Bridgewater Associates co-CIO Karen Karniol-Tambour and Gavekal CEO Louis-Vincent Gave argue that the world has entered a state of modern mercantilism. Governments are no longer focused solely on cost-cutting; they are aggressively securing supply chains, rare earth minerals, and energy infrastructure to mitigate potential weaponization of trade vulnerabilities. This shift, coupled with the massive power requirements of artificial intelligence, is fueling a structural inflationary environment that renders the old 60/40 portfolio model increasingly obsolete.

For decades, U.S. Treasuries served as the world’s ultimate reserve asset. However, Gave noted that the freezing of Russian reserves following the invasion of Ukraine forced a global reassessment of financial safety. Nations are now pivoting away from debt-based reserves in favor of tangible commodities like oil, fertilizer, and industrial metals. This transition is exacerbated by aging demographics and rising fiscal deficits in developed economies, which keep the cost of capital elevated.
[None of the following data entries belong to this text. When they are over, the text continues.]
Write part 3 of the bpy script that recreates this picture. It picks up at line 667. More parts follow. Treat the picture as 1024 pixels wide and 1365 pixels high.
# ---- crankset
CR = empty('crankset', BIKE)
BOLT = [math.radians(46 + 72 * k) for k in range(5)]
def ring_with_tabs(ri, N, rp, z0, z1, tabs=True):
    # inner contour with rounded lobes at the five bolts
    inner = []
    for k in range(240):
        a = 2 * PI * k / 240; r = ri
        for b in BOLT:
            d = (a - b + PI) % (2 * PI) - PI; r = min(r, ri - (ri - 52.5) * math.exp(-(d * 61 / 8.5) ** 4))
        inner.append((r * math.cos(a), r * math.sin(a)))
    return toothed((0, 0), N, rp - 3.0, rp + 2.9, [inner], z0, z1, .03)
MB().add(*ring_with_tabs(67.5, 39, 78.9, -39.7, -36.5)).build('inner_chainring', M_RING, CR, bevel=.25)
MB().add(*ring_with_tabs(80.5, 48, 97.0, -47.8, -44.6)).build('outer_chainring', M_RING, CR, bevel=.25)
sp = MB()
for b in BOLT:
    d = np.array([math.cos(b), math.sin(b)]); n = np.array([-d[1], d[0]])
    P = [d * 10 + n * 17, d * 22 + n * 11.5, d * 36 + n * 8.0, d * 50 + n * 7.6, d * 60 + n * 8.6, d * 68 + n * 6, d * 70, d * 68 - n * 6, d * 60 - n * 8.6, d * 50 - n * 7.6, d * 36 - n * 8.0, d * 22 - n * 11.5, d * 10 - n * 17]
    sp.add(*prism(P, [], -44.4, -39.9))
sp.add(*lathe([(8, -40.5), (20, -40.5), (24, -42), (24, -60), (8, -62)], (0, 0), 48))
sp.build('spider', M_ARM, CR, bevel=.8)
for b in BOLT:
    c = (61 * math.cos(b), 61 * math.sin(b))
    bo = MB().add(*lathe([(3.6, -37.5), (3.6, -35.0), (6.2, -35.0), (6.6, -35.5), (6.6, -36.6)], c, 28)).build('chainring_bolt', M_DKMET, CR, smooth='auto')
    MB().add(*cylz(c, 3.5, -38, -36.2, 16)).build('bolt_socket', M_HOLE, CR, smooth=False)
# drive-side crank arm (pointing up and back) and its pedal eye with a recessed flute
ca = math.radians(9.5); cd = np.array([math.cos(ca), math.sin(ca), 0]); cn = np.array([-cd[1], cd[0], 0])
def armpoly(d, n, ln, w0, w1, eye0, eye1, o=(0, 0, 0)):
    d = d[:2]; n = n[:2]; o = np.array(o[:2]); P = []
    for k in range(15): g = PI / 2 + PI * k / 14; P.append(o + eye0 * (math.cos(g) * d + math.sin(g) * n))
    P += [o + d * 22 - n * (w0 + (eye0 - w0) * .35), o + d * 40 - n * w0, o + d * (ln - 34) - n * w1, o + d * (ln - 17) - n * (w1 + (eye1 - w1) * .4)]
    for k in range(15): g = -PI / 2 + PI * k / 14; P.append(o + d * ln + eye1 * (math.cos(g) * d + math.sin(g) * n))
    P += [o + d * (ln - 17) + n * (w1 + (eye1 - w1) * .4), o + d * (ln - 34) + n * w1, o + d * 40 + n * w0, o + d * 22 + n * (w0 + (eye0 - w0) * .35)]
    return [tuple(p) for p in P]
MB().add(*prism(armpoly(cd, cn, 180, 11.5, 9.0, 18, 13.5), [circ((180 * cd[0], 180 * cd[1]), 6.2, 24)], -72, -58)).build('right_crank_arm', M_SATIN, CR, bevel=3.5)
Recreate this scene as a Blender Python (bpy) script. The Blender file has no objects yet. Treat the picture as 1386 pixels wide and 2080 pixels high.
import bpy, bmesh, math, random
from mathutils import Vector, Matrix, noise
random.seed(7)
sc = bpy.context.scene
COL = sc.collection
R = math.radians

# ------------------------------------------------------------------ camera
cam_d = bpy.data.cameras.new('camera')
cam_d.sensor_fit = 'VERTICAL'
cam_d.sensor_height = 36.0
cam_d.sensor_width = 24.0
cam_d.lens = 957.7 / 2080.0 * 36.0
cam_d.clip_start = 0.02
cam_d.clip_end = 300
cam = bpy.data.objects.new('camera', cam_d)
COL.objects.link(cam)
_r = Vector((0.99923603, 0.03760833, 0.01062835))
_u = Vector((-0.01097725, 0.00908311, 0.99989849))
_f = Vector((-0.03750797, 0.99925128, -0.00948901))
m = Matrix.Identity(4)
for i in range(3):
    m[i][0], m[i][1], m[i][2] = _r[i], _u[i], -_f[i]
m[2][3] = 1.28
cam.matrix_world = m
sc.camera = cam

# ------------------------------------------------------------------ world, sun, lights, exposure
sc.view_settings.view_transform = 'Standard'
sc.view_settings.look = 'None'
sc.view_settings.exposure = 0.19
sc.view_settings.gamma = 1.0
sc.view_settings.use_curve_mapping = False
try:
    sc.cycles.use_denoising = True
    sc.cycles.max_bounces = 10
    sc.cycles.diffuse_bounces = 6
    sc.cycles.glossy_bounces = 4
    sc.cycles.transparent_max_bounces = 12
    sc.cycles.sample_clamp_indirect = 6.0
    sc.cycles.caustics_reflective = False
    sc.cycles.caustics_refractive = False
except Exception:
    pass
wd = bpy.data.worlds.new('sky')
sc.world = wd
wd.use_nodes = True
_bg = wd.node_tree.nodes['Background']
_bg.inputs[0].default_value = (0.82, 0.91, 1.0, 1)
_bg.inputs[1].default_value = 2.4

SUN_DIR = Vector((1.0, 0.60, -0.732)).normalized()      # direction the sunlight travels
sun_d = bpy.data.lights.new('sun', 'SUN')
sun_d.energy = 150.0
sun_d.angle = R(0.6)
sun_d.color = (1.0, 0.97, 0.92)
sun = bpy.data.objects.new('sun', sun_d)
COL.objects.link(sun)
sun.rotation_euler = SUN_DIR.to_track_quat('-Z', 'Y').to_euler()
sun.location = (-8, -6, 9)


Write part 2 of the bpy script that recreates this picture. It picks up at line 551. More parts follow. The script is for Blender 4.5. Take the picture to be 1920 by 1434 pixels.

While the market fixates on semiconductor valuations, the real bottlenecks are emerging in power generation. Gave identified copper as a high-conviction play, essential for the massive grid expansions required to support data centers and renewable energy. Karniol-Tambour remains focused on gold, citing it as the ultimate store of value in an era of heightened geopolitical uncertainty. As the structural need for physical security grows, both experts suggest that the era of relying on government bonds as a hedge against market volatility has come to an end.